神聖なはずのカトリック学校で、
何が起こったのか?
原題 DOUBT
上映時間 105分
原作戯曲 ジョン・パトリック・シャンリー 『ダウト 疑いをめぐる寓話』
監督 ジョン・パトリック・シャンリー
出演 メリル・ストリープ/フィリップ・シーモア・ホフマン/エイミー・アダムス/ヴィオラ・デイヴィス/アリス・ドラモンド
トニー賞と、ピューリッツアー賞を同時受賞した舞台劇を原作者のジョン・パトリック・シャンレー自身が映画化。
1964年、ブロンクスのカトリック系教会学校。校長でシスターのアロイシス(メリル・ストリープ)は、厳格な人物で生徒に恐れられていた。ある日、人望のあるフリン神父(フィリップ・シーモア・ホフマン)が一人の黒人の男子生徒に特別な感情を持っているのではないかと疑念を抱くが……。(シネマトゥデイ)
シスター・ジェイムズ(エイミー・アダムス)はまだ未熟な教師。
彼女のクラスには学校が初めて受け入れた黒人の生徒がいるが、彼女には、
「
本校でただ一人の黒人生徒」の立場や心理に思いが及ばずにいる。
しかし、ある日のフリン神父の行動に疑念を抱き、誘導されるまま厳格な校長のアロイシスに打ち明けてしまう。
その言葉に喰いつくアロイシスは、疑念を晴らすというより、
執念ともいえる執拗さでフリン神父を追い詰めていく。
一方のフリン神父は、進歩的で、生徒や父兄の人望も厚い。
白人ばかりの学校で、孤立しているドナルドをある日授業中に呼びつけるのが疑惑の発端となる。

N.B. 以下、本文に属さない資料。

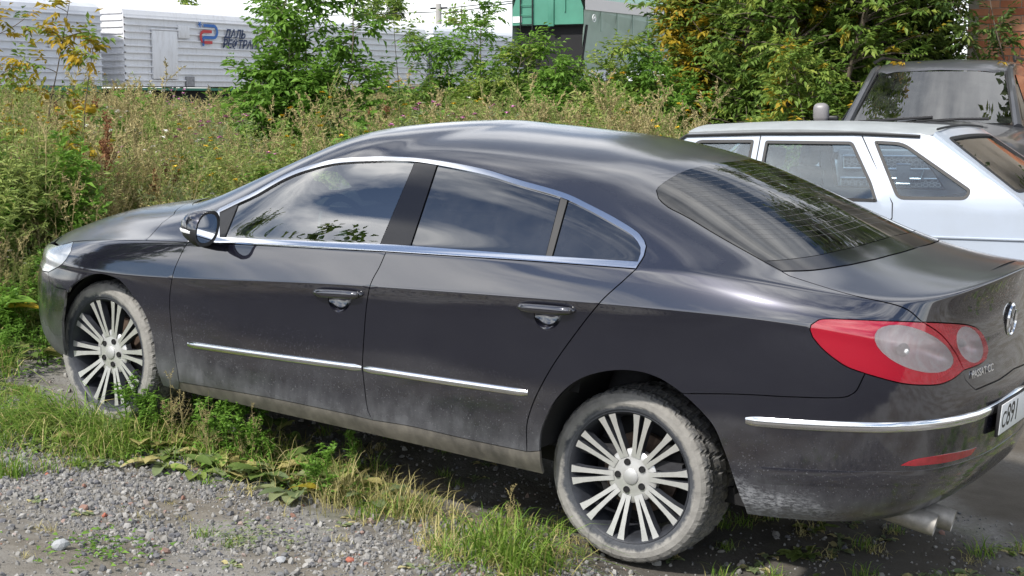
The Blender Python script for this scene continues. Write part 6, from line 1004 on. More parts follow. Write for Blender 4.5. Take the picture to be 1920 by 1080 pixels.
# ================================================================== grey off-road vehicle
suvp=MT('grey_brown_paint'); _n=suvp.noise(4,6,.6); suvp.set(Base_Color=suvp.mix(suvp.math('MULTIPLY',suvp.ramp(_n,.4,.8),.3),(.070,.072,.082),(.165,.165,.170)),Metallic=.35,Roughness=.35,Coat_Weight=.7,Coat_Roughness=.08); M['suv']=suvp.m
sv=empty('offroad_car',(-1.74,8.66,.20),rad(10)); tag(sv,'grey-brown off-road car facing us behind the white hatchback','car')
def loft(name,secs,mat,parent,closed=False,smooth=True,sharp=45):
    n=len(secs[0]); V=[p for s in secs for p in s]; F=[]
    for i in range(len(secs)-1):
        for k in range(n if closed else n-1): F.append((i*n+k,i*n+(k+1)%n,(i+1)*n+(k+1)%n,(i+1)*n+k))
    if closed: F+= [tuple(range(n)),tuple((len(secs)-1)*n+k for k in range(n))]
    o=pyd(name,V,F,parent,mat,smooth); bm=bmesh.new(); bm.from_mesh(o.data); bmesh.ops.recalc_face_normals(bm,faces=bm.faces[:]); bm.to_mesh(o.data); bm.free(); o.data.set_sharp_from_angle(angle=rad(sharp)); return o
def sec(y,w,zb,zt,sh,cr=.04):
    h=[(w*.93,zb),(w,zb+.12),(w*1.005,(zb+sh)/2),(w*.985,sh-.05),(w*.95,sh+.01),(w*.80,zt-.01),(w*.4,zt+cr*.8),(0,zt+cr)]
    return [(-x,y,z) for x,z in h]+[(x,y,z) for x,z in h[::-1][1:]]
loft('body',[sec(-1.60,.88,.45,1.08,.98),sec(-1.50,.92,.40,1.17,1.06),sec(-1.0,.945,.36,1.22,1.14),sec(-.2,.95,.34,1.27,1.21),sec(.1,.95,.34,1.30,1.25)],M['suv'],sv)
loft('cabin_side',[[(x,y,z) for x,y,z in s] for s in (sec(.1,.95,.34,1.30,1.25),sec(1.5,.955,.34,1.30,1.25),sec(3.1,.945,.36,1.30,1.25),sec(3.25,.90,.45,1.28,1.2))],M['suv'],sv)
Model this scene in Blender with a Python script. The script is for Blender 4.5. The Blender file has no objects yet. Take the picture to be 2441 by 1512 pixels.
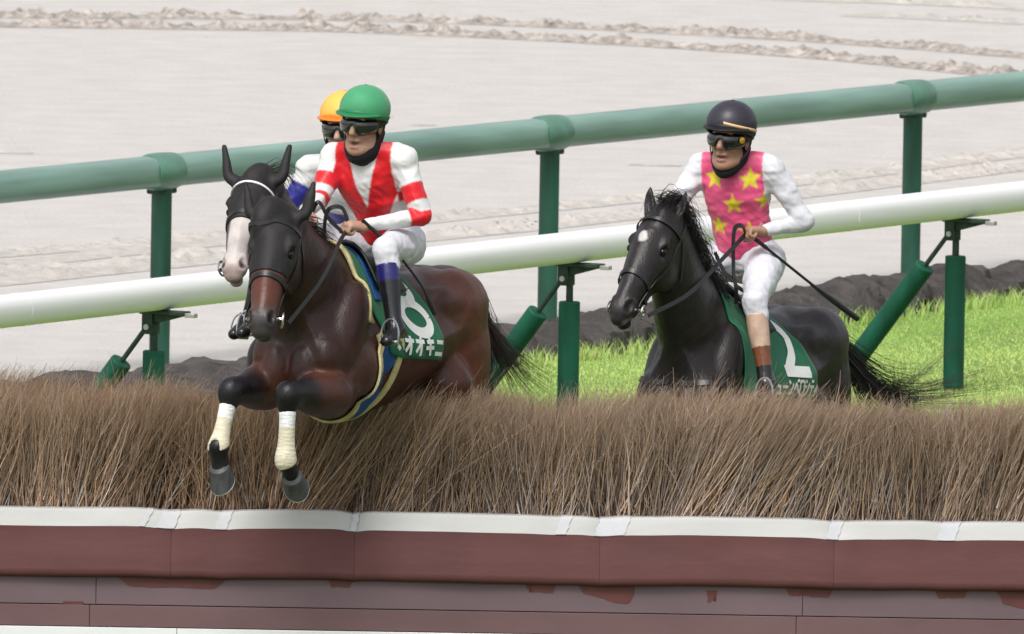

様々な小物やシーンを使って、アロイシスとフリン神父の生き方の違いを見せつけ
遂には二人の対決シーンとなっていくが・・・
ここで特筆すべきは、この舞台が
ケネディ暗殺の翌年であり、
アメリカにとっては失意から立ち直れていない、激動の年であり、変革が求められていた時代だという事。
いわば新旧の対立がいろんな場面で起きていた時代ともいえる。
そんな中、カトリック系教会学校も初めて唯一の黒人生徒を受け入れるのだが、
全校生徒を監視する以上の関心を持って、アロイシスがその生徒をみていたのは
彼女の中に、新しい物を受け入れがたい気質が起因しているように見える。
校長室で繰り広げられる、アロイシスとフリン神父の攻防は迫力があり、一番の見所。
しかし、アロイシスの「疑惑」は何故かいつの間にか「確信」めいて、
対するフリン神父は否定するも、彼女の「不寛容」さに終始しているのがいかにも弱い。
自信も根拠もないままに告げ口をしたシスター・ジェイムズは、事の顛末にオロオロし、アロイシスを責めるが・・・
疑惑と言う名の毒を盛ったのは浅はかなシスター・ジェイムズ。
毒に蝕まれたのは、疑惑を向けられた神父ではなく、アロイシスの方だったか。。。
この原作戯曲が絶賛された背景に、大量破壊兵器所持の疑惑を振りかざし9・11を招いたアメリカへの不信があるとか。
そういう目でみたわけじゃないが、まさに教会でのフリン神父の説教がソレらしい感じではある。
「疑惑」は晴らされず、「排除」に向かうのが恐ろしい。
見応えは十分ながら、予告で想像しうる以上のものはなく、メリルとフィリップ・シーモア・ホフマンの演技に尽きる。